In general, all processes which satisfy all conservation laws are possible.
 
Thank you mfb. I think you gave me the right clue. Annihilation is the only outcome that satisfy conservation. One could think that other outcomes are possible. I can see that one new particle of mass 2m cannot be created because such a particle does not exist. I am not so sure about a bound, even if transient state.
 
Well, you can have electrons and positrons with higher energy (=> moving relative to each other), and create all sorts of new particles when they react. This is done at electron/positron colliders.
 
Matter and anti-matter are fundamentally related to each other through
time reversal invariance. An anti-particle is in effect the same as its
corresponding particle going backward in time. If you build a relativistically
invariant theory then you find there are always particle and anti-particle
soulutions. This was pointed out by Dirac before the positron was discovered.

So electrons are time-reversed positrons.

The conversion to energy depends on the fact that there is an interaction
between the two that produces two photons. If you look about 3/4 of the way
down on this page

http://en.wikipedia.org/wiki/Quantum_electrodynamics

you will see Compton scattering with a photon hitting an electron.
But the "same" graph with the outgoing electron moved down and
the incoming photon moved up, represents a positron interacting
with an electron, and producing two photons. Or the other way
over and it's two photons turning into an electron and a positron.

This "simple" symmetry gets a bit more complicated when things like
parity are included. And a bit more when charge conjugation is also.
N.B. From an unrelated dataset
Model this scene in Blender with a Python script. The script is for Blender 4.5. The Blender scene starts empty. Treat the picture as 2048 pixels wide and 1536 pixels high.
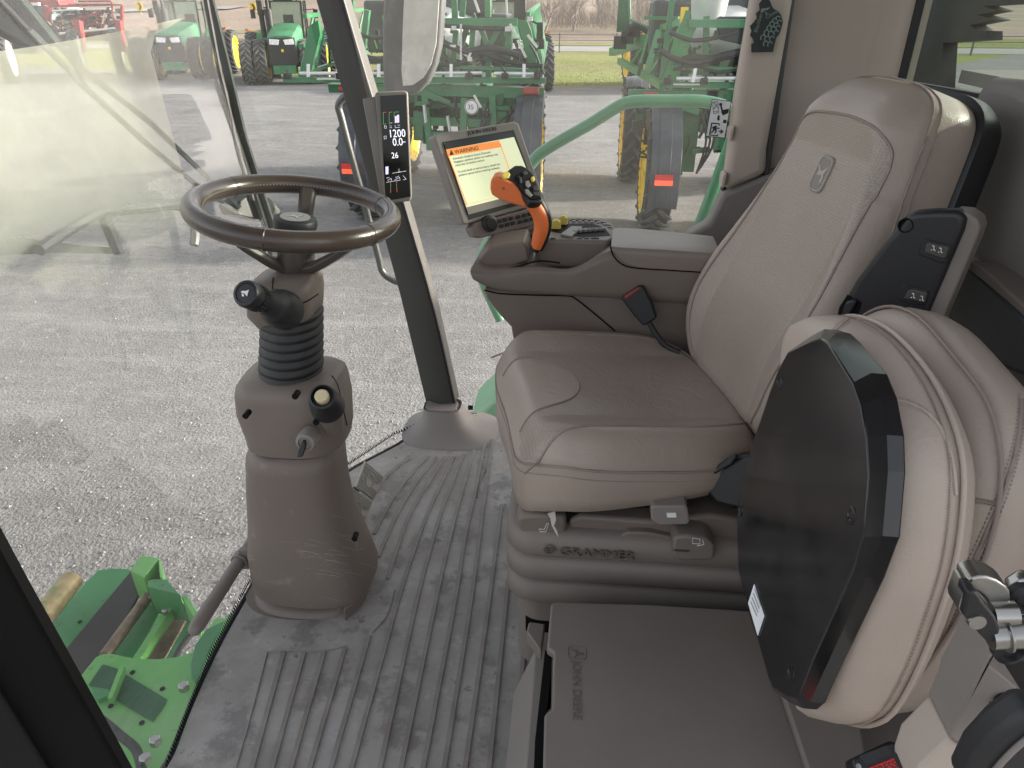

But basically, the quantum numbers of a particle are reversed under
time reversal. So in order to have time-reversal symmetry you must
have the particle and anti-particle solutions.
Dan
 
During annihilation the positron and electron both emit photons before the actual annihilation in the process of bremsstrahlung as the circle each other. Why is that?
 
I am not sure how to interpret your question, so I answered two interpretations I can think of:

  • The annihilation cross-section increases with lower energy. Therefore, most positrons slow down (in matter and if the energy is not too high, this usually happens via Bremsstrahlung) before they annihilate.
  • Do not take Feynman graphs literally. They are a tool to visualize calculations, and they can look interesting, but particles are not billard balls shooting around like those graphs could suggest.
 
I remember the eqn for the microscopic cross section for neutron absorption in u235 is corrected inversely for an increase in speed (along with the [u235] and the thermal neutron flux) is the annihilation cross section eqn similar then?
 
They both share the increased cross-section for lower velocities, but the processes are different. The neutron absorption cross-section shows additional features related to resonances.